Y entonces, ya en los 50, “se hace la carretera y es el momento del alba, El Rocío se conecta con el mundo y la gente empieza a llegar”. “Aquello fue como los trenes en las películas del Oeste”, ejemplifica Juan Villa, porque hasta entonces “los habitantes de la aldea y la romería, que era muy episódica, iban en paralelo” y es a partir de ahora cuando se establece “una actividad permanente con respecto a la devoción”. 

“La carretera se hace para conectar con la urbanización de Matalascañas y traer al turismo”, que se convierte en el motor de unas tierras que nunca fueron buenas para la agricultura. “Ahora hay fresas pero porque funcionan con otro sistema”, pero de la rudeza del entorno da cuenta que al amparo de la carretera se levanta una enorme plantación de guayules, una planta mexicana de la que se extrae caucho pero que no llega a arraigar. Sí tendrá más éxito la apuesta que impulsa Patrimonio Forestal del Estado, la implantación de eucaliptos para satisfacer las necesidades de madera.

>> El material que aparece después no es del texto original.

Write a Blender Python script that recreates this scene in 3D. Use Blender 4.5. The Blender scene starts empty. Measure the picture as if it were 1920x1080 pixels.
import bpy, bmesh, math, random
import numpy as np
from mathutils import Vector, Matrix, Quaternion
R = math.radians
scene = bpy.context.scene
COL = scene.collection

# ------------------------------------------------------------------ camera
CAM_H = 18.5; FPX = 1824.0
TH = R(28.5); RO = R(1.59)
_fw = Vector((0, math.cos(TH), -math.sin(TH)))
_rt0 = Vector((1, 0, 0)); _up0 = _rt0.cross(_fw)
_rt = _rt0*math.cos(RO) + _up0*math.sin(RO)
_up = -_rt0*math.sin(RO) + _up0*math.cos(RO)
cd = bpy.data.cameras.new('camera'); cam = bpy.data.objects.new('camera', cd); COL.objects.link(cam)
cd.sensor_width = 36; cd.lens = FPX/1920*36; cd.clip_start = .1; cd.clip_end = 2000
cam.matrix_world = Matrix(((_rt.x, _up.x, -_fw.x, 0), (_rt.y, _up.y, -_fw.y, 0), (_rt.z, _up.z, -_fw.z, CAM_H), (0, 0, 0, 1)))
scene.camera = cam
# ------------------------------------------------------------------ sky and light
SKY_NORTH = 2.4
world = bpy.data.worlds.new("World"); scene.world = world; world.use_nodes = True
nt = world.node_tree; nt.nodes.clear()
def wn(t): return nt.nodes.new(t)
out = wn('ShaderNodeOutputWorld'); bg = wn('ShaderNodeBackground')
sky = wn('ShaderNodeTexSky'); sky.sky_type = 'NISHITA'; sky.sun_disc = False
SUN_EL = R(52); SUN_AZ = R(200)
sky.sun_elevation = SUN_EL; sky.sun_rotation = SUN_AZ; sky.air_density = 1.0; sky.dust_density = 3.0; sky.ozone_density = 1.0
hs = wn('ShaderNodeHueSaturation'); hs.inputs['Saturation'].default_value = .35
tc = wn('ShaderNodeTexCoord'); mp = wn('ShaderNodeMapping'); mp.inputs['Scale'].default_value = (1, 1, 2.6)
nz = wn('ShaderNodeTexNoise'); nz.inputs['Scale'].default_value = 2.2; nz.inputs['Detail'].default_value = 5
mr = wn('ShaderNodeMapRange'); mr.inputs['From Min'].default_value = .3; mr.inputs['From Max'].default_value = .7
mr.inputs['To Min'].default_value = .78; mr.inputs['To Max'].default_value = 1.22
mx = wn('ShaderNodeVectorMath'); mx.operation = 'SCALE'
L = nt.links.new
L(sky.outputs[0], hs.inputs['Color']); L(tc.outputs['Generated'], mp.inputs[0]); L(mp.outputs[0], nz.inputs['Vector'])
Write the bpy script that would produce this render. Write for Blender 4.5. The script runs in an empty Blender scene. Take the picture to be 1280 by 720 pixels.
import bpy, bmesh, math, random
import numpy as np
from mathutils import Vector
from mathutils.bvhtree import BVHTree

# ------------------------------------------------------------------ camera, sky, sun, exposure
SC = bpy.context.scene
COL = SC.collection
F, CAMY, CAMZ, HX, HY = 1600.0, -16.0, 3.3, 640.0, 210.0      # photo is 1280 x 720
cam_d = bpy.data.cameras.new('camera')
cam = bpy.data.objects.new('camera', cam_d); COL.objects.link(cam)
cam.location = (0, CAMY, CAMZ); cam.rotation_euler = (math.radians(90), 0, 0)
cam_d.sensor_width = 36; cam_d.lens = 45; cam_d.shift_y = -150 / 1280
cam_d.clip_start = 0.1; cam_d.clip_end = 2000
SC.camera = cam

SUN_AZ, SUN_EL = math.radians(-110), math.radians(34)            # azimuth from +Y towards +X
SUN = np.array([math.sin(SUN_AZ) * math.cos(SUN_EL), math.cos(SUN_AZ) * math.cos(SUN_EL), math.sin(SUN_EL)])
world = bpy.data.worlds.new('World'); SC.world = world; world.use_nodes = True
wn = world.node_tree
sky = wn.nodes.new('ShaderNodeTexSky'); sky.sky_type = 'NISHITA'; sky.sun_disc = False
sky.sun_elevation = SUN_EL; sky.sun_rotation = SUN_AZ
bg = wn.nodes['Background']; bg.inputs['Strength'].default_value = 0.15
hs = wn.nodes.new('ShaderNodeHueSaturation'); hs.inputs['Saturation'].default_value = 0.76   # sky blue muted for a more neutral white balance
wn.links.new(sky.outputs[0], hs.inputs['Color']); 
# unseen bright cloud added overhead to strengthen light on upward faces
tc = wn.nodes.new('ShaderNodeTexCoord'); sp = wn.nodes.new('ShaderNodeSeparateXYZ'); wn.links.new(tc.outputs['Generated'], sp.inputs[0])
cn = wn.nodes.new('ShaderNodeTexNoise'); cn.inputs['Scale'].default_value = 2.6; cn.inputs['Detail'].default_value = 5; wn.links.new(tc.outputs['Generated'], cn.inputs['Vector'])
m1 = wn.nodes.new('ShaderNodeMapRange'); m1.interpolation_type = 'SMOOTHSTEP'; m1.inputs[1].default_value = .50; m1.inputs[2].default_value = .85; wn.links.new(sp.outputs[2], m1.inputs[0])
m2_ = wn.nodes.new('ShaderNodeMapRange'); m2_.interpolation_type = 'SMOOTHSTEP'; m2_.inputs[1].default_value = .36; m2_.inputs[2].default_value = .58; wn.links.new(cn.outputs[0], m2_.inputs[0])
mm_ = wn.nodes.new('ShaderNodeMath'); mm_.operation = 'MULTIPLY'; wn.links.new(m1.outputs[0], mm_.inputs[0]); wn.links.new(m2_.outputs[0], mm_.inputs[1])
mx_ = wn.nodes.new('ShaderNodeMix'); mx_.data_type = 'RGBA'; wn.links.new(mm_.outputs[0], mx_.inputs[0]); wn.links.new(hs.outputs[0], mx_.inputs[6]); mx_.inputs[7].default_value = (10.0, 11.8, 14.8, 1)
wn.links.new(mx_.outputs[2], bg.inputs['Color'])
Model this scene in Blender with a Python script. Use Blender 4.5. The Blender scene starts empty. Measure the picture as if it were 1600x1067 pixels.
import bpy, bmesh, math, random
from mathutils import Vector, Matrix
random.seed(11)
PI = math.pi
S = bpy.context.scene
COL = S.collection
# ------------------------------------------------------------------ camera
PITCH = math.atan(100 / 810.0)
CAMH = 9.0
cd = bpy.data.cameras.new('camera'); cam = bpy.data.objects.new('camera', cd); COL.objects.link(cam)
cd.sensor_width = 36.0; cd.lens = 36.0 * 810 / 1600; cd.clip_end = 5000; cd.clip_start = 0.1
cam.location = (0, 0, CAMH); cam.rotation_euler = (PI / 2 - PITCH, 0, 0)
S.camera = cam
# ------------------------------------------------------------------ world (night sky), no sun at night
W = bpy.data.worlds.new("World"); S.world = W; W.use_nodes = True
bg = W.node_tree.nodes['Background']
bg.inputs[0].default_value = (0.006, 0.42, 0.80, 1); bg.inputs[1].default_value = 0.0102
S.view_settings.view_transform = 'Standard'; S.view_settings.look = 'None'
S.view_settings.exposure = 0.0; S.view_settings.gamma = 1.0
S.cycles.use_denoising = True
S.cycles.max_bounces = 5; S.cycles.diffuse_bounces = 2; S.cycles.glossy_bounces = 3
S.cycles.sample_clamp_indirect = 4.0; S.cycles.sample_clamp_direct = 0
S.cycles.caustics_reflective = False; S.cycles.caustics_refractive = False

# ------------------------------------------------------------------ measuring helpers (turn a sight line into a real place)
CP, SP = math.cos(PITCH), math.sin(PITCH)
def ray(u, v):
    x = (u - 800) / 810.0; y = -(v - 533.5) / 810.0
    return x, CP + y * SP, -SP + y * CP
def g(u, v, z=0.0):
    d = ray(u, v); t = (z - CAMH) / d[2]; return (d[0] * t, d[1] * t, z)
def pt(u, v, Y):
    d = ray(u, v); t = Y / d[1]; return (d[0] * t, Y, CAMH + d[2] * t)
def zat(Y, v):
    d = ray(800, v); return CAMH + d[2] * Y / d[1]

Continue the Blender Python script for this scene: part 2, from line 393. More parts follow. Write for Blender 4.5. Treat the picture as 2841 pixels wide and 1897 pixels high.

Buena tierra para el ganado

“La agricultura aquí es un camino al fracaso”, de ahí que a lo más que se llega es a que las familias tengan un pequeño huerto para autoconsumo. La marisma sí ofrece pesca, plantas comestibles y patos, pero al final las tierras lo que se usan es para que paste el ganado. “Los primeros caballos que llegan a América son de Doñana, y de aquí es también la vaca mostrenca”, otro animal marismeño que es el origen de las populares vacas americanas.

Ya a finales de los 60 Doñana se convierte en Parque Nacional, un proceso no exento de tensiones porque va a alterar usos ganaderos y cinegéticos asentados, pero esa es ya otra historia. “El Rocío de hoy sí es más producto de la romería”, apostilla Juan Villa, lo que no debe hacer olvidar que el verdadero amanecer se produjo de la mano de un asfalto que tuvo más que ver con la devoción… por el turismo.